General Growth of California, a Canoga Park-based mall builder, has spent 18 months trying to line up at least two major stores for the mall on the north side of the 125-acre parcel along Bloomfield Avenue near Artesia Boulevard. But the only taker, city officials say, was Meryvn's department store, which has since passed on the Towne Center project and will open this spring across town in the empty Ohrbach's building in the Los Cerritos Center.

Reasons vary for the lack of interest in the Towne Center mall proposal, but retail experts agree: Southern California is saturated with large, enclosed malls, and there is little room on the shopping landscape for a new one. Experts also say a rash of mergers and store closings among several of the big chains has discouraged many retailers from committing to new mall projects, like the Towne Center in Cerritos.

As a result, a second regional mall in the city is in doubt.

"(The council) has to come to grips with the realities of today's market," Councilman Barry A. Rabbitt said. "It seems to me that we have exhausted all the potential avenues and we must now look at other options."

Sentiment for New Developer

A majority of City Council members agree that it may be time to look at alternative uses for the property with a different developer. In recent interviews, several council members suggested a mix of retail, high-density residential uses and even some sort of international market with shops selling goods from around the world to lure the area's large ethnic population as well as draw tourists to the city.

Whatever the council decides will get close scrutiny. Those living near the Towne Center site organized for the first time last fall, complaining about its scope and appropriateness in a suburb of 55,000 people. And some residents say they will register their dissatisfaction at the ballot box if they are overlooked in the decision-making process.

The failure to attract an acceptable mix of stores for a new mall has cast a shadow over the entire $225-million Towne Center project, an undertaking that some have described as the crowning act in Cerritos' rapid rise from a dairy town to wealthy suburb in less than two decades.

Since the early 1970s, the city has looked upon the 125 acres--bounded by Bloomfield Avenue, 183rd Street and the Artesia Freeway--as the site of its long-sought downtown and the key to a financially secure future.

The council has already approved plans for a 400-room hotel, 1,800-seat community center and 1.2 million square feet of office space on the property across from City Hall. Ground breaking on the hotel and the first seven-story building will be this summer, if all goes well.

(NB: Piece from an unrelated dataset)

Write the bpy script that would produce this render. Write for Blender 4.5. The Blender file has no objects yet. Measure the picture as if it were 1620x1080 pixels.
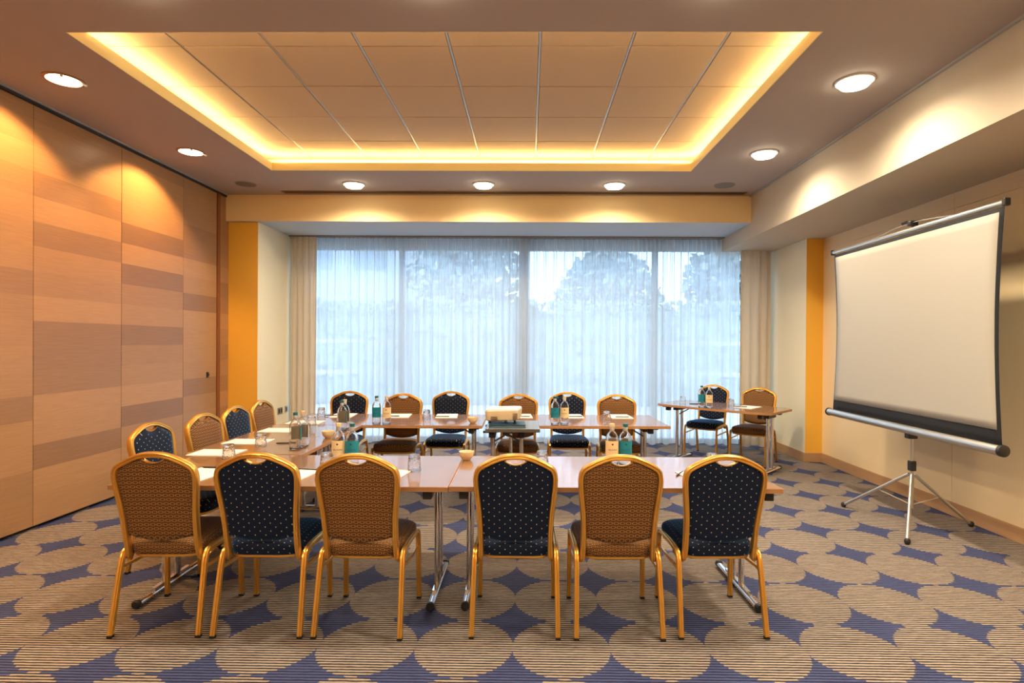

The icing on the Towne Center project was to be an upscale regional shopping mall anchored by several pricey department stores like Saks Fifth Avenue or I. Magnin. But progress on the mall has been anything but sweet, and some members of the council believe it is time to sever ties with General Growth, one of the nation's largest mall builders. Said Councilwoman Diana Needham: " . . . Unless they have surprising news, our relationship is over."

The council has given General Growth, which has been working on the Towne Center project since the summer of 1985, several extensions on its agreement to deliver a mall proposal. But the council has grown impatient, and officials say General Growth's future may be decided by the end of February.

John Bucksbaum, president of General Growth, said part of his problem has been the timing of the project.

"Twenty years ago, this city could have had its pick of retailers, but not today," he said. "I think the situation is self-evident. Here is 125 acres in a wonderful location and there has not been a stampede to get in. . . ."

Maurice Robinson, manager of real estate consulting services for the accounting firm of Pannell, Kerr, Forster, agreed that the boom days of mall building are over. "The 1970s was a phenomenal time to build malls," he said. "The population was spreading out and malls were in vogue. . . . All a developer had to do was draw a circle of a million people and drop a regional mall into it. But today it's a different game, and it's hard to envision a second mall in Cerritos."